Had the out-of-state employer expanded into California instead, where non-competes are generally void as a matter of law, it would have faced virtually no risk of a lawsuit, Conforto said.
“There’s a good reason why startups like Facebook leave the commonwealth and set up shop in California; it makes good business sense,” he said.
Joseph P. Crimmins of Posternak, Blankstein & Lund in Boston, who represented the plaintiff, could not be reached for comment prior to deadline.
New conditions
Plaintiff Grace Hunt IT Solutions, a software consulting firm, purchased the assets of Grace Hunt LLC, a predecessor entity, on Sept. 30, 2011.
Pursuant to the purchase, defendants John Joyce, George Olsen and Robert Remick, who had been working for Grace Hunt, became employees of the plaintiff.
Joyce and Olsen had both signed non-compete agreements with their old employer.
After the purchase, the plaintiff sent each defendant an offer letter outlining new terms of employment and requesting that they each sign a new non-compete agreement.
They were also told that the plaintiff planned to implement a new compensation structure and change eligibility for fringe benefits.
According to the defendants, their base salary was cut by 20 percent, but they were told they could make up the difference through bonuses based on billable hours. However, the defendants claimed that there was not enough work available for them to actually earn the bonuses.
The plaintiff contended that the benefits improved.

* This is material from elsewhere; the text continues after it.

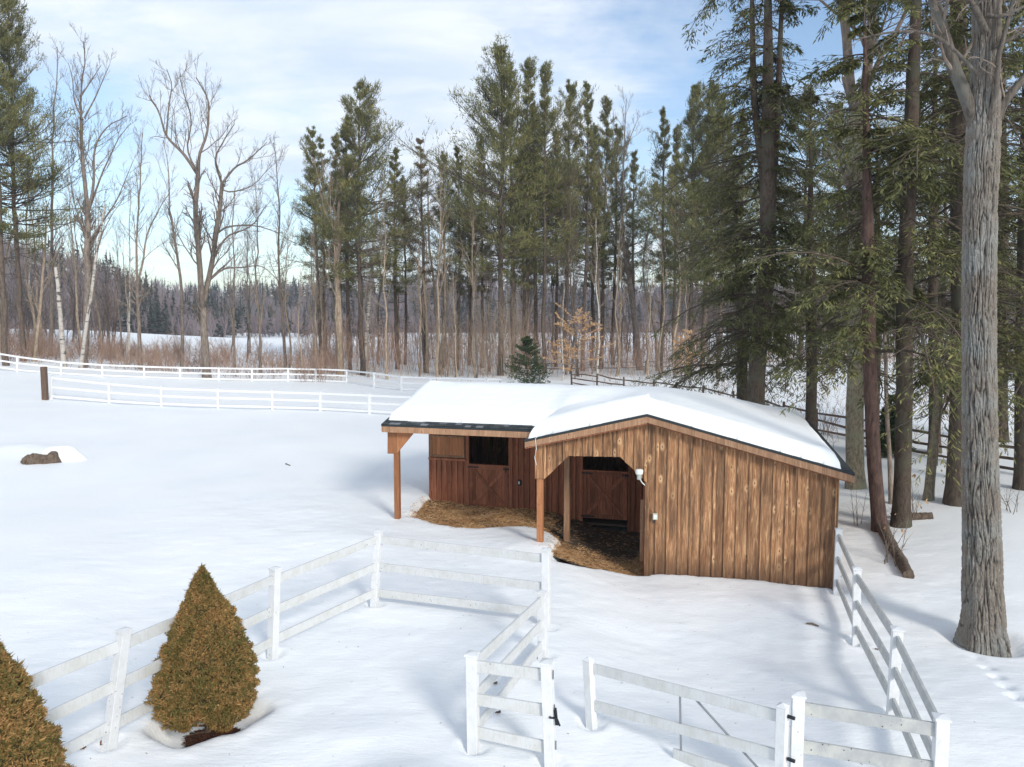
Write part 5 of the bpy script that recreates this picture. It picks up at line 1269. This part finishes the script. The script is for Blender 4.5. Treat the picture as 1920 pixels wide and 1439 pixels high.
n = 420; mb = MB(); Y = rng.uniform(7, 24, n); px = rng.uniform(20, 1900, n); x = (px - 960) / F * Y; k = (poly_sd(x, Y) < -.15); x, Y = x[k], Y[k]; n = len(x); a = rng.uniform(0, 6.28, n)
blades(mb, np.stack([x, Y, Tfull(x, Y) + .006], 1), np.stack([np.cos(a), np.sin(a), np.zeros(n)], 1), rng.uniform(.01, .05, n) * (Y / 9) ** .5, rng.uniform(.006, .014, n), normal=np.array([[0, 0, 1.]]).repeat(n, 0), shape='quad')
tag(mb.build('snow_litter', M['deadwood']), 'tiny twigs and seed scales sprinkled over the snow', 'litter', kind='stuff')

# ================================================================== light, sky, camera
EL = math.radians(27); AZ = math.radians(152)           # azimuth from +Y towards +X
sv = Vector((math.sin(AZ) * math.cos(EL), math.cos(AZ) * math.cos(EL), math.sin(EL)))
sun = bpy.data.lights.new('sun', 'SUN'); sun.energy = 2.35; sun.angle = math.radians(13); sun.color = (1, .94, .85)
so = bpy.data.objects.new('sun', sun); COL.objects.link(so); so.rotation_euler = (-sv).to_track_quat('-Z', 'Y').to_euler(); so.location = sv * 50
w = bpy.data.worlds.new('World'); scene.world = w; w.use_nodes = True; nt = w.node_tree
bg = nt.nodes['Background']; out = nt.nodes['World Output']
sky = nt.nodes.new('ShaderNodeTexSky'); sky.sky_type = 'NISHITA'; sky.sun_disc = False; sky.sun_elevation = EL; sky.sun_rotation = AZ; sky.air_density = 1.0; sky.dust_density = .6; sky.ozone_density = 1.5
nt.links.new(sky.outputs[0], bg.inputs[0]); bg.inputs[1].default_value = .15
tc = nt.nodes.new('ShaderNodeTexCoord')
def vmath(op, a, b=None):
    x = nt.nodes.new('ShaderNodeVectorMath'); x.operation = op
    for i, s in enumerate((a, b)):
        if s is None: continue
        if hasattr(s, 'is_output'): nt.links.new(s, x.inputs[i])
        else: x.inputs[i].default_value = s
    return x
def fm(op, a, b=None, clamp=False):
    x = nt.nodes.new('ShaderNodeMath'); x.operation = op; x.use_clamp = clamp
    for i, s in enumerate((a, b)):
        if s is None: continue
        if hasattr(s, 'is_output'): nt.links.new(s, x.inputs[i])
        else: x.inputs[i].default_value = s
    return x.outputs[0]
sep = nt.nodes.new('ShaderNodeSeparateXYZ'); nt.links.new(tc.outputs['Generated'], sep.inputs[0])
den = fm('ADD', fm('MAXIMUM', sep.outputs[2], 0.0), .16)
cmb = nt.nodes.new('ShaderNodeCombineXYZ'); nt.links.new(fm('DIVIDE', sep.outputs[0], den), cmb.inputs[0]); nt.links.new(fm('DIVIDE', sep.outputs[1], den), cmb.inputs[1])
def wnoise(scale, detail, rough, off, stretch=(1, 1, 1)):
    mp = nt.nodes.new('ShaderNodeMapping'); mp.inputs['Location'].default_value = off; mp.inputs['Scale'].default_value = stretch; nt.links.new(cmb.outputs[0], mp.inputs[0])
    x = nt.nodes.new('ShaderNodeTexNoise'); x.inputs['Scale'].default_value = scale; x.inputs['Detail'].default_value = detail; x.inputs['Roughness'].default_value = rough; x.inputs['Distortion'].default_value = .4
    nt.links.new(mp.outputs[0], x.inputs['Vector']); return x.outputs['Fac']
cover = fm('ADD', wnoise(1.7, 8, .58, (3.1, 1.7, 0)), fm('MULTIPLY', wnoise(4.5, 6, .6, (7, 2, 0), (1, 1.8, 1)), .35))
def lobe(px, py, width, amt):
    d = ray(px, py); d = d / np.linalg.norm(d)
    dot = vmath('DOT_PRODUCT', tc.outputs['Generated'], tuple(d)).outputs['Value']
    mr = nt.nodes.new('ShaderNodeMapRange'); mr.interpolation_type = 'SMOOTHSTEP'; nt.links.new(dot, mr.inputs[0])
    mr.inputs[1].default_value = math.cos(math.radians(width)); mr.inputs[2].default_value = 1; mr.inputs[3].default_value = 0; mr.inputs[4].default_value = amt; return mr.outputs[0]
for px, py, wd, am in ((240, 470, 20, -.36), (40, 340, 10, -.14), (1560, 90, 28, -.40), (700, 510, 10, -.2), (100, 60, 22, .10), (800, 200, 22, .10)):
    cover = fm('ADD', cover, lobe(px, py, wd, am))
zen = nt.nodes.new('ShaderNodeMapRange'); nt.links.new(sep.outputs[2], zen.inputs[0]); zen.inputs[1].default_value = .45; zen.inputs[2].default_value = .85; zen.inputs[3].default_value = 0; zen.inputs[4].default_value = -.22
cover = fm('ADD', cover, zen.outputs[0])
mr = nt.nodes.new('ShaderNodeMapRange'); mr.interpolation_type = 'SMOOTHSTEP'; nt.links.new(cover, mr.inputs[0]); mr.inputs[1].default_value = .18; mr.inputs[2].default_value = .74
cr = nt.nodes.new('ShaderNodeValToRGB'); e = cr.color_ramp.elements; e[0].position = .3; e[0].color = (.58, .68, .84, 1); e[1].position = .60; e[1].color = (.82, .86, .90, 1)
nt.links.new(wnoise(1.6, 6, .55, (1.3, 5.2, 0), (1, 2.0, 1)), cr.inputs[0])
bg2 = nt.nodes.new('ShaderNodeBackground'); nt.links.new(cr.outputs[0], bg2.inputs[0]); bg2.inputs[1].default_value = 1.0
ms = nt.nodes.new('ShaderNodeMixShader'); nt.links.new(fm('MULTIPLY', mr.outputs[0], .93), ms.inputs[0]); nt.links.new(bg.outputs[0], ms.inputs[1]); nt.links.new(bg2.outputs[0], ms.inputs[2]); nt.links.new(ms.outputs[0], out.inputs[0])

cam = bpy.data.cameras.new('camera'); co = bpy.data.objects.new('camera', cam); COL.objects.link(co)
co.location = (0, 0, CH); co.rotation_euler = (math.pi / 2 - PITCH, 0, 0)
cam.sensor_fit = 'HORIZONTAL'; cam.sensor_width = 36; cam.lens = 36 * F / 1920; cam.clip_start = .1; cam.clip_end = 6000
scene.camera = co
vs = scene.view_settings; vs.view_transform = 'Standard'; vs.look = 'None'; vs.exposure = 0.36; vs.gamma = 1
# the winter air between here and the hills
mb = MB(); mb.box(-1500, 1500, -70, 1500, -6, 62); hz = mb.build('haze', None); tag(hz, kind='stuff')
hm = bpy.data.materials.new('haze_air'); hm.use_nodes = True; hn = hm.node_tree; hn.nodes.remove(hn.nodes['Principled BSDF'])
pv = hn.nodes.new('ShaderNodeVolumePrincipled'); pv.inputs['Color'].default_value = (.80, .87, .98, 1); pv.inputs['Density'].default_value = .0005; pv.inputs['Anisotropy'].default_value = .2
hn.links.new(pv.outputs[0], hn.nodes['Material Output'].inputs['Volume']); hz.data.materials.append(hm)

All three defendants signed and returned their offer letters but none signed the new non-compete agreement accompanying the letters.
In late October, one of the defendants was contacted by Georgian company SIS Software about opening a Boston office. That defendant forwarded the information to the other two.
All three resigned from Grace Hunt effective Dec. 23, 2011, and joined SIS. They also each contacted certain clients to let them know they were leaving Grace Hunt, though they claimed they did not inform the clients where they were going at the time, nor did they encourage any clients to switch consultants.
Once the defendants started working for SIS, they sent emails with their new contact information to individuals on their respective client lists.
According to the plaintiff, several clients ultimately dropped Grace Hunt for SIS.
On Jan. 6, the plaintiff filed a breach-of-contract claim against the defendants in Superior Court. Additionally, the plaintiff sought to enforce the defendants’ original non-compete agreements against them.
Unenforceable covenant
Lauriat found that the non-compete agreements were unenforceable.
Under Massachusetts law, non-compete agreements are voided by “material changes” in the employment relationship between employees and their employer, the judge said.
And in determining whether there has been such a “material change,” courts consider it “extremely significant” when an employer has sought — like here — to have the employee sign a new non-compete agreement, Lauriat said.
With respect to Remick, who never signed an employment agreement or non-compete with his original employer, he certainly could not be bound by the non-compete, the judge observed.
Regarding the other two defendants, the change in their compensation plan was enough to suggest a “material change” that would render the original non-compete unenforceable, Lauriat said.
Given that no Massachusetts court has apparently enforced a pre-existing non-compete agreement in the face of materially changed employment terms and an employee’s refusal to sign a new non-compete, “the plaintiff has … failed to meet its burden of establishing a likelihood of success on the merits of its claims,” Lauriat concluded, denying the plaintiff’s motion for a preliminary injunction.